Let It Go

via Small Anchors

via Small Anchors

I’ve always joked that “you can’t out-bitch a bitch.” I went to all girls school and have experienced every girl-fight that could possibly arise. From wearing the same dress to a dance (it was ugly anyways), to cyber hacking, to probably being a bully myself…I’ve seen it all. That’s why I’ve carried the belief that I know all of the bitch tactics; I practically wrote the book.

But like…I don’t want to be a bitch anymore.

Side note…I’m being dramatic. As usual. But I do have bitchy tendencies. The way I’ve noticed this manifesting lately is in the form of holding grudges. I feel things very strongly (blame my inner artist) and so when I’m pissed, I’m PISSED. Or I get roped into the pissiness of others. For some reason, something in me refuses to let things go. And I’m so over it.
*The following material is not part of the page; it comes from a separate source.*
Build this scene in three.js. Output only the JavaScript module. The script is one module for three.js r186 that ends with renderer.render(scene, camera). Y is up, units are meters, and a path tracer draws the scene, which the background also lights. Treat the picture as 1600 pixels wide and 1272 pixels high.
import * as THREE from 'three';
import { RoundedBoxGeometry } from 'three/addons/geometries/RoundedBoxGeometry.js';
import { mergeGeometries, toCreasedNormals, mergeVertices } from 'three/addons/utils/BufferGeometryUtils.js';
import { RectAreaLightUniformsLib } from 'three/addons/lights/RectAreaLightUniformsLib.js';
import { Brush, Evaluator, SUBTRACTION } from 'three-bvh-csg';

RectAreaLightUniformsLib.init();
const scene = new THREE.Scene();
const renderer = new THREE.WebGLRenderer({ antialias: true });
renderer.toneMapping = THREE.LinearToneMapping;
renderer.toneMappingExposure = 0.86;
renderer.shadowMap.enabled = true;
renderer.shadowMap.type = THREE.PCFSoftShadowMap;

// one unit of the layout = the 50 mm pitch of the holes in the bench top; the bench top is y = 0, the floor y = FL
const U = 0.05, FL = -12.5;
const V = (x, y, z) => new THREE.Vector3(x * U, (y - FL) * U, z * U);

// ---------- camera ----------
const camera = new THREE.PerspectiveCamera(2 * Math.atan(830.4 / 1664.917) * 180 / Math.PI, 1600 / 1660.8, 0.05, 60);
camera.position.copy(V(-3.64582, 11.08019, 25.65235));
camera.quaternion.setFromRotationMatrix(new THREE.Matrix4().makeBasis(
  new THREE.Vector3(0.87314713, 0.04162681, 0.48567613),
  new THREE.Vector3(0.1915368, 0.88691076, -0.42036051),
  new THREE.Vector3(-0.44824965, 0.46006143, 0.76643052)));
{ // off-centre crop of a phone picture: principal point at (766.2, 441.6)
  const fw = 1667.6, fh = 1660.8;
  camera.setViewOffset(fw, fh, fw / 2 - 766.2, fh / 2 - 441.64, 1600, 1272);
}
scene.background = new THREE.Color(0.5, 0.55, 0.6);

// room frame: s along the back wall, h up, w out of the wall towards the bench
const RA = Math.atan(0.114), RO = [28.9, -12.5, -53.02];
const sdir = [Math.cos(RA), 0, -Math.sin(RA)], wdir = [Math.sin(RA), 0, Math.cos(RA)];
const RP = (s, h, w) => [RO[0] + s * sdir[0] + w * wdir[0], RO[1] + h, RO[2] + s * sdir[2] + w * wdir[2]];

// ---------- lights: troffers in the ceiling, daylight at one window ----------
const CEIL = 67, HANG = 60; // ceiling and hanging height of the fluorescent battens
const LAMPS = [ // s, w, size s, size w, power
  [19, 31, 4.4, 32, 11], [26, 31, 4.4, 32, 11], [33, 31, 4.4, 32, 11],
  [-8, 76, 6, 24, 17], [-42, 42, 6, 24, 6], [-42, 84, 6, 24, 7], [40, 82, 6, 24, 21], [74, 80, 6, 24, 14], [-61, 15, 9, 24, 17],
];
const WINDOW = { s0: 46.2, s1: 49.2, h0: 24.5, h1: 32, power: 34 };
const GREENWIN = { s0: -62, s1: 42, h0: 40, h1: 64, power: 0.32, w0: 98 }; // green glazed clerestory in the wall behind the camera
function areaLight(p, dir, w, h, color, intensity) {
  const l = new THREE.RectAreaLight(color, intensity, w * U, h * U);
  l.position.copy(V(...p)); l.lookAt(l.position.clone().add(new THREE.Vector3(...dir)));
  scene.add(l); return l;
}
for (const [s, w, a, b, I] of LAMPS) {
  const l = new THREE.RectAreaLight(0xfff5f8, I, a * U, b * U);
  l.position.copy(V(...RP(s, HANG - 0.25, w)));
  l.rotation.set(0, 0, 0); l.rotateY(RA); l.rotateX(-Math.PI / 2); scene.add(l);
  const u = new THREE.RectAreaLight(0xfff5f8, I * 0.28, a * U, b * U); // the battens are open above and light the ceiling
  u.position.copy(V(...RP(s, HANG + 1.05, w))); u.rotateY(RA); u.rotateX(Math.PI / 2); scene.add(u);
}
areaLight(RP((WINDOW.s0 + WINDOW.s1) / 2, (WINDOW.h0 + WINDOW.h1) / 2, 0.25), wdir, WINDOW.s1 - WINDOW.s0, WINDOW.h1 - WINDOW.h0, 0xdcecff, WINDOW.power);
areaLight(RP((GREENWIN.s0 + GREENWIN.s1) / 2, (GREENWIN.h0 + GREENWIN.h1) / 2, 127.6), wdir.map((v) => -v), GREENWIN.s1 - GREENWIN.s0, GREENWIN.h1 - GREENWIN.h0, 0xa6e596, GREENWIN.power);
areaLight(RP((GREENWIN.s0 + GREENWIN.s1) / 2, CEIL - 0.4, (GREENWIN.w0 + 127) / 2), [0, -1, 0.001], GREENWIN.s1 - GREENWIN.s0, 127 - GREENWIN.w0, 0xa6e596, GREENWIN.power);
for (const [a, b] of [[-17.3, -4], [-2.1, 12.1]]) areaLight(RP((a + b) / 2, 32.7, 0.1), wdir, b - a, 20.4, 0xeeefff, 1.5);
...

Recently I’ve made the decision to stop letting myself “hate” on people (I use hate lightly, since I really don’t think I truly hate anyone…”hate is a strong word” I KNOW, MOM). I’ve spent way too much time gossiping, dramatizing, and letting myself be hung up on things that don’t even matter. I am so easily annoyed and wrapped up in immaturity, and I’m working on it.

I’m fully aware that I don’t need to be best friends with everyone, but on what planet is it helping me to resent others? I have some amazing girls in my life, and there are some amazing girls that I’ve been avoiding…basically for no reason. Letting go of my stupid hang-ups over the past week feels amazing, and working towards a drama-free existence is the ULTIMATE GOAL.

I want to feel lighter and happier and mature and de-stressed. If you’re sick of drama or are feeling exhausted and annoyed, I highly suggest taking a look at your relationships (or lack thereof). There must be someone out there that you’re unfairly blocking out, and it just may open the door to a friendship that you’ve needed all along.